^ You might want to evaluate animals for use first - as far as i know, cats (of any age) are too light to trigger pressure plates. EDIT: and you can't make citizen-triggered single-use pressure plates: your mechanics will trigger and thus destroy them while trying to link them up.
For the first time ever, i received an undead siege - 43 undead and three necromancers. On my side were six weaponmasters, a random marksdwarf, 48 civilians and two sturdy doors. No traps, no moat, no wall, no bridge airlock. All workshops and farms on the completely unprotected outside.
First order of business was getting everyone into the panic room (communal dining room and individualised dormitory), via the already-established civilian burrows. The room is only accessible through a pair of doors, which were locked once all civilians were inside. Soldiers were stationed outside, to see how badly they'd be massacred and to hopefully intercept the necromancers.
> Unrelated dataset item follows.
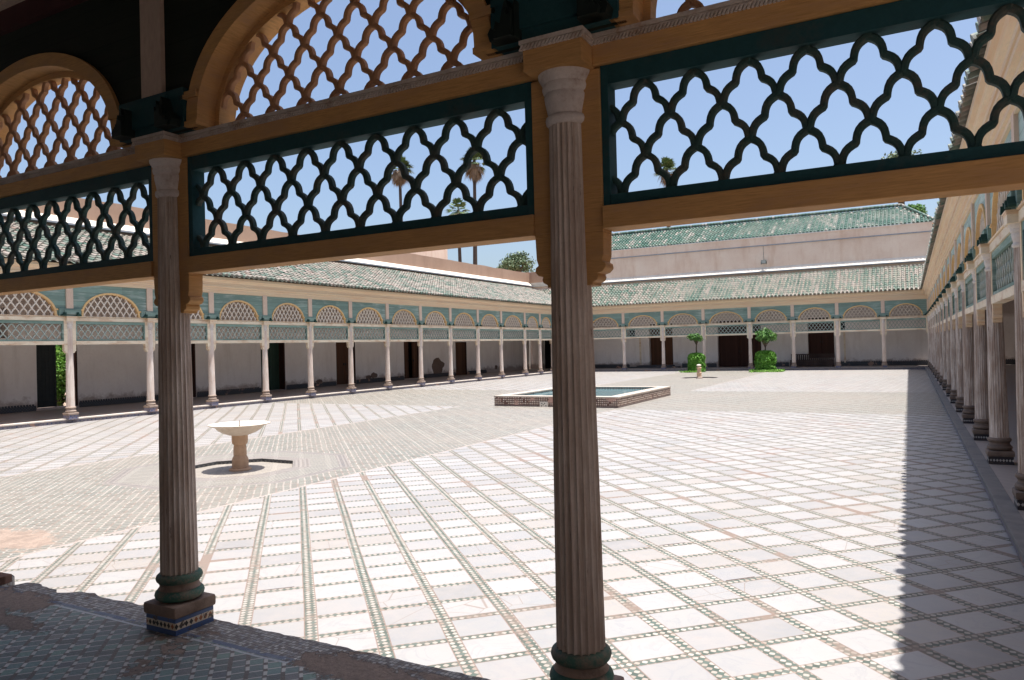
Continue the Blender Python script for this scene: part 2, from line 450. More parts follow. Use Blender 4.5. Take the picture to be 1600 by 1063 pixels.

Surprisingly, once the necromancers caught sight of the military, they ran away and left the site. The soldiers put up a somewhat decent fight but stood no chance - overrun by over forty undead, they were quickly surrounded and killed, although they took 16 walking corpses along with them. And since the necros had left early, those sixteen cadavres stayed down.
So, how to get back into control of the place? All we had were a bunch of civilians who were for the moment safe but without provisions and with no earthly hope to take care of more than one zombie - while we were facing 27. The provision problem could be solved by digging - the well-house is shut off with doors, so digging an access tunnel from the side could be done without opening a path for the undead. The siegers were also busy hunting down some yaks for a while, so opening and quickly securing an access to the food stockpile was possible as well. Digging produced a decent amount of loose stone, so the solution pretty much presented itself - a quick-and-dirty atomsmasher, hand-operated. Undead invaders path to your dwarfs, so they're pretty easy to direct, you just have to have your traps/installations in place before you open a path.
The result was satisfying, if not very glorious. I simply hadn't expected an incursion of undead, so was extremely unprepared. I guess taking on undead with military takes a larger force and defensive architecture that separates and channels the invaders a bit - being surrounded is troublesome against goblins, but utterly fatal against undead.